Nadie le creyó a Patrick Reed . Incluso, algunos jugadores del PGA Tour hasta se mofaron de él por lo bajo. Aquella declaración de marzo de 2014 fue más propia del boxeo que del golf: “Soy uno de los mejores cinco jugadores del mundo”. Lo dijo con una confianza ciega, después de consagrarse en El Doral y transformarse en el más joven en ganar un torneo de la serie World Golf Championships. Una victoria que entonces lo ascendió hasta el 20º puesto del ranking mundial, pero todavía lejos del top 5.
Aquel irreverente Reed es hoy el campeón del Masters . Un animal competitivo que así como se permitió aquella transgresión en un deporte donde se cuidan las palabras, nunca abandonó esa actitud de mostrarle las garras a quien pretendiera desafiarlo. Cuando logra su máximo nivel, al oriundo de San Antonio hay que arrancarle la presa de las manos. Qué mejor muestra que lo que sucedió en la última vuelta del Augusta National: se entabló una fascinante cacería en toda la dimensión del campo, 7435 yardas de pura acción en donde varios hombres buscaron emboscar al jugador de 27 años decidido a ganar su primer Major. A la manada que lo perseguía le faltaron hoyos para quebrar la ilusión de Reed, cuyos 71 golpes (-1) fueron suficientes para imponerse con 273 (-15).
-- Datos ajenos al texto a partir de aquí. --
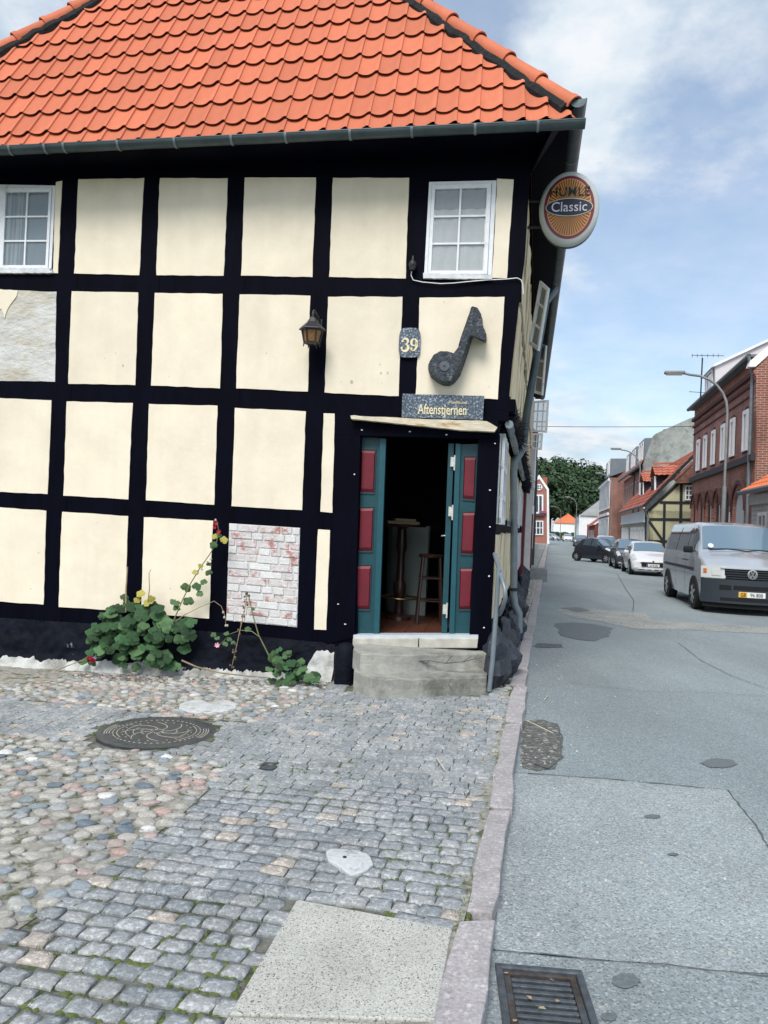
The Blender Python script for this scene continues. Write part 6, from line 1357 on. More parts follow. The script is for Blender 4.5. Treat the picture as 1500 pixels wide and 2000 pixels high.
# ================================================================ vehicles
TYRE = mat('tyre_rubber', (.012, .013, .015), .85, .2, 20); RIMM = mat('silver_wheel', (.42, .44, .46), .35, .1, 5, metal=.7)
CARGL = glass_mat('car_glass', (.035, .055, .07), .03); LENS = glass_mat('headlamp_lens', (.55, .58, .57), .15); LENSO = glass_mat('orange_indicator', (.55, .13, .03), .15)
PLBL = mat('black_plastic', (.020, .028, .038), .5, .1, 20); CHROME = mat('chrome', (.62, .64, .66), .15, .05, 3, metal=.9); WELL = mat('black_trim_and_shade', (.006, .006, .008), .9, .1, 4)
def paint(name, c, metal=0, rough=.25):
    m = mat(name, c, rough, .03, 2, metal=metal); b = m.node_tree.nodes['Principled BSDF']; b.inputs['Coat Weight'].default_value = .8; b.inputs['Coat Roughness'].default_value = .05; return m
class Body:
    """car body lofted over stations (y, zb, w, zbelt, wbelt, ztop, wtop); local: x across, y back from the nose, z up"""
    def __init__(s, st, nose, noseamt): s.st = st; s.nose = nose; s.na = noseamt
    def row(s, y):
        st = s.st
        if y <= st[0][0]: return st[0][1:]
        for a, b in zip(st, st[1:]):
            if a[0] <= y <= b[0]: t = (y-a[0])/(b[0]-a[0]); t2 = t; return [p+(q-p)*t2 for p, q in zip(a[1:], b[1:])]
        return st[-1][1:]
    def prof(s, y, k):
        zb, w, zl, wl, zt, wt = s.row(y); zm = zb+(zl-zb)*.55
        K = [(0, zb), (w*.80, zb), (w*.95, zb+.05), (w*.985, zb+(zl-zb)*.25), (w, zm), (w*.995, zb+(zl-zb)*.8), (wl, zl), (wl+(wt-wl)*.5+.012, zl+(zt-zl)*.5), (wt, zt-.05*(1 if zt-zl > .2 else .3)), (wt*.90, zt-.008), (wt*.5, zt+.012), (0, zt+.018)]
        i = min(int(k), len(K)-2); t = k-i; return K[i][0]+(K[i+1][0]-K[i][0])*t, K[i][1]+(K[i+1][1]-K[i][1])*t
    def S(s, y, k, side=1):
        x, z = s.prof(y, k); bend = s.na*(abs(x)/s.nose)**2.2*max(0, 1-y/1.6) if y < 1.6 else 0
        Lc = s.st[-1][0]; rb = -.12*(abs(x)/s.nose)**2.2*max(0, 1-(Lc-y)/1.0) if y > Lc-1 else 0
        return V((x*side, y+bend+rb, z))
NK = 11
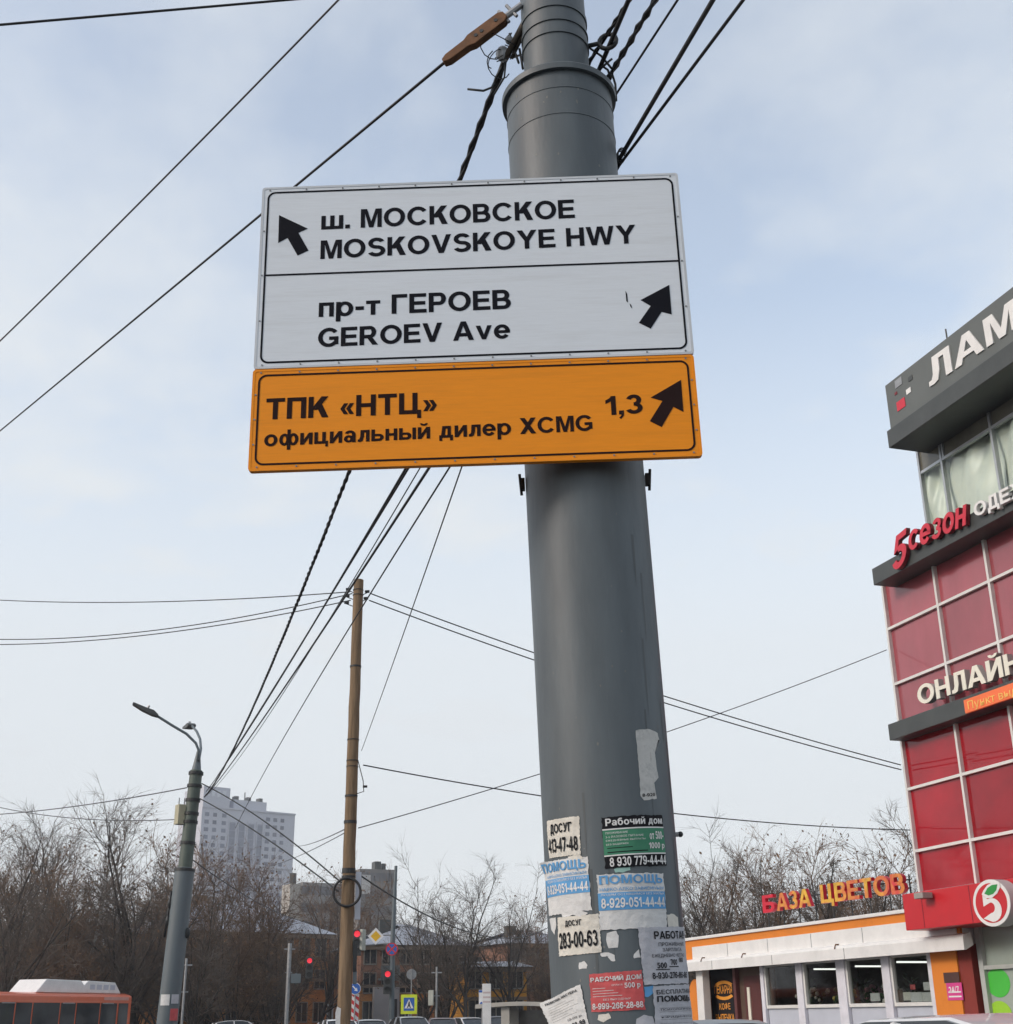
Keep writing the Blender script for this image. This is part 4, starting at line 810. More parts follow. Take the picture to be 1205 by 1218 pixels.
# 5 season letters on the ledge
t = thing('shop_sign', 'red script lettering 5сезон standing on the upper ledge', 'sign', BF(1.5, ZA, .5), 'shop signs on the red building')
for body, p0, p1, cp in (('5', (1063, 680), (1083, 664), 38), ('сезон', (1082, 655), (1153, 622), 31)):
    letters(body, p0, p1, cp, .57, .10, M_redd, t, 'letter_body', .045, .3, .675)
    letters(body, p0, p1, cp, .672, .012, M_redl, t, 'letter_face', .045, .3, .675)
t = thing('shop_sign', 'white lettering ОДЕЖДА on the upper ledge after the red script', 'sign', BF(5, ZA, .5), 'shop signs on the red building')
letters('ОДЕЖДА', (1164, 616), (1262, 568), 17, .57, .10, M_white, t, bold=.03)
t = thing('shop_sign', 'big cream block lettering ОНЛАЙН on the red panels', 'sign', BF(2.5, zl2[1], .1), 'shop signs on the red building')
letters('ОНЛАЙН', (1093, 839), (1216, 797), 23, .2, .13, mat('letter side', (.35, .34, .33), .5), t, 'letter_body', bold=.05, ref=.335)
letters('ОНЛАЙН', (1093, 839), (1216, 797), 23, .331, .012, M_creamp, t, 'letter_face', bold=.05, ref=.335)
t = thing('shop_sign', 'orange strip sign reading Пункт выдачи on the lower ledge', 'sign', BF(3.5, zl2[0], .4), 'shop signs on the red building')
ua_, za_ = BF.hit(1146, 833, .42); ub_, zb_ = BF.hit(1148, 849, .42)
m = MB(); m.box(BF, ua_, ua_ + 5.2, zb_, za_, .352, .42); m.build('board', M_orangeb, t, bevel=.006)
letters('Пункт выдачи', (1152, 844), (1232, 819), 9.5, .424, .004, mat('yellow letter', (.85, .5, .12), .5), t, bold=0)
# canopy over the entrance
OE = .9; ue, ze1 = BF.hit(1073, 1064, OE); ze0 = BF.hit(1078, 1107, OE)[1]
m = MB(); m.box(BF, ue, U1, ze0, ze1, -.3, OE); m.build('entrance_canopy', M_red, bld, bevel=.01)
m = MB()
for px in (1098, 1156): u = BF.hit(px, 1085, OE)[0]; m.box(BF, u - .012, u + .012, ze0 + .02, ze1 - .02, OE, OE + .003)
m.build('panel_joint', M_redd, bld)
m = MB(); u, z = BF.hit(1097, 1066, OE + .2); m.box(BF, u - .16, u + .16, z - .05, z + .07, OE + .05, OE + .3); m.tube([BF(u, z - .02, OE), BF(u, z, OE + .1)], .03, 6); m.build('floodlight', mat('lamp grey', (.3, .28, .26), .5), bld, bevel=.01)
# round apple logo
OL = OE + .28; uL, zL = BF.hit(1179.5, 1074, OL); rL = (BF.hit(1179, 1045, OL)[1] - BF.hit(1179, 1102, OL)[1]) / 2; rX = (BF.hit(1201, 1068, OL)[0] - BF.hit(1158, 1080, OL)[0]) / 2
t = thing('round_logo_sign', 'round white and red light box with a 5 and green leaf', 'sign', BF(uL, zL - rL, OL), 'shop signs on the red building')
LFm = Fr(BF(uL, zL, OL), fu, (0, 0, 1), fn)
m = MB(); m.prism(LFm, circ(0, 0, rX, rL, 48), -.27, 0); m.build('light_box', mat('grey box side', (.42, .42, .43), .5), t, smooth=40)
m = MB(); m.prism(LFm, circ(0, 0, rX * .99, rL * .99, 48), .0, .006); m.build('rim', M_white, t)
m = MB(); m.prism(LFm, circ(0, 0, rX * .84, rL * .84, 48), .006, .012); m.build('disc', M_red, t)
S = lambda pts: [(x * rX, y * rL) for x, y in pts]
m = MB()
arc = [(.02 + .50 * math.cos(rad(a)), -.30 + .50 * math.sin(rad(a))) for a in range(112, -111, -16)]; arc2 = [(-.02 + .20 * math.cos(rad(a)), -.20 + .22 * math.sin(rad(a))) for a in range(-96, 100, 16)]
m.prism(LFm, S([(-.42, -.12), (-.40, .36), (-.20, .20), (-.16, .17)] + arc[1:] + [(-.50, -.62)] + arc2), .012, .018); m.build('figure', M_white, t)
m = MB(); m.prism(LFm, S([(-.42, .40), (-.2, .22), (.1, .2), (.42, .36), (.62, .62), (.6, .84), (.3, .86), (-.05, .76), (-.3, .56)]), .018, .022); m.build('leaf_outline', M_white, t)
m = MB(); m.prism(LFm, S([(-.26, .42), (-.05, .32), (.2, .36), (.4, .5), (.5, .74), (.2, .74), (-.05, .64)]), .022, .026); m.build('leaf', mat('leaf green', (.02, .26, .05), .5), t)
# ground floor glazing
m = MB()
for u in (1.93, 3.3, 4.7, 6.1, 7.5): m.box(BF, u - .075, u + .075, BZ, ze0, -.11, .03)
zt = BF.hit(1190, 1150, 0)[1]
for a, b in zip((1.93, 3.3, 4.7, 6.1), (3.3, 4.7, 6.1, 7.5)): m.box(BF, a + .075, b - .075, zt - .04, zt + .04, -.1, .02)
m.build('shopfront_frame', mat('grey green profile', (.40, .42, .40), .5), bld)
for a, b in zip((1.93, 3.3, 4.7, 6.1), (3.3, 4.7, 6.1, 7.5)):
    m = MB(); m.box(BF, a + .08, b - .08, BZ, ze0, -.09, -.06); m.build('shopfront_glass', M_glassg, bld)
for px, py, mt, nm_ in ((1187, 1169, M_green, 'green'), (1190, 1208, M_lime, 'lime')):
    u, z = BF.hit(px, py, -.05); rx_ = (BF.hit(1201, py, -.05)[0] - BF.hit(1173, py, -.05)[0]) / 2; ry_ = (BF.hit(px, py - 17.5, -.05)[1] - BF.hit(px, py + 17.5, -.05)[1]) / 2; m = MB(); m.prism(Fr(BF(u, z, -.058), fu, (0, 0, 1), fn), circ(0, 0, rx_, ry_, 36), 0, .005); m.build('dot_sticker', mt, bld)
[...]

Este Masters se anticipaba como el más mágico de la historia porque muchas estrellas coincidían en un gran momento golfístico, con triunfos recientes. Solo defraudó en dos puntos: a Tiger Woods le faltó rodaje para llegar mejor y Phil Mickelson no pudo ingresar en la contienda, más allá de que ambos cerraron con vueltas bajo el par; 69 y 67, respectivamente. Del lado argentino, la despedida con mucha frustración de Ángel Cabrera, su peor actuación desde el debut en 2000. Después, entregó el factor principal que se esperaba: el conmovedor esfuerzo de varias figuras dispuestas a arriesgarlo todo, en medio del aroma entremezclado de azaleas y habanos. La gente no podía creer lo que veía, incluso aquellos con su colección de tickets de las tres últimas décadas abrochados a sus camisas. Viejos relatores del torneo no recordaban este circo romano donde unos parecían caer rendidos y de repente se levantaban.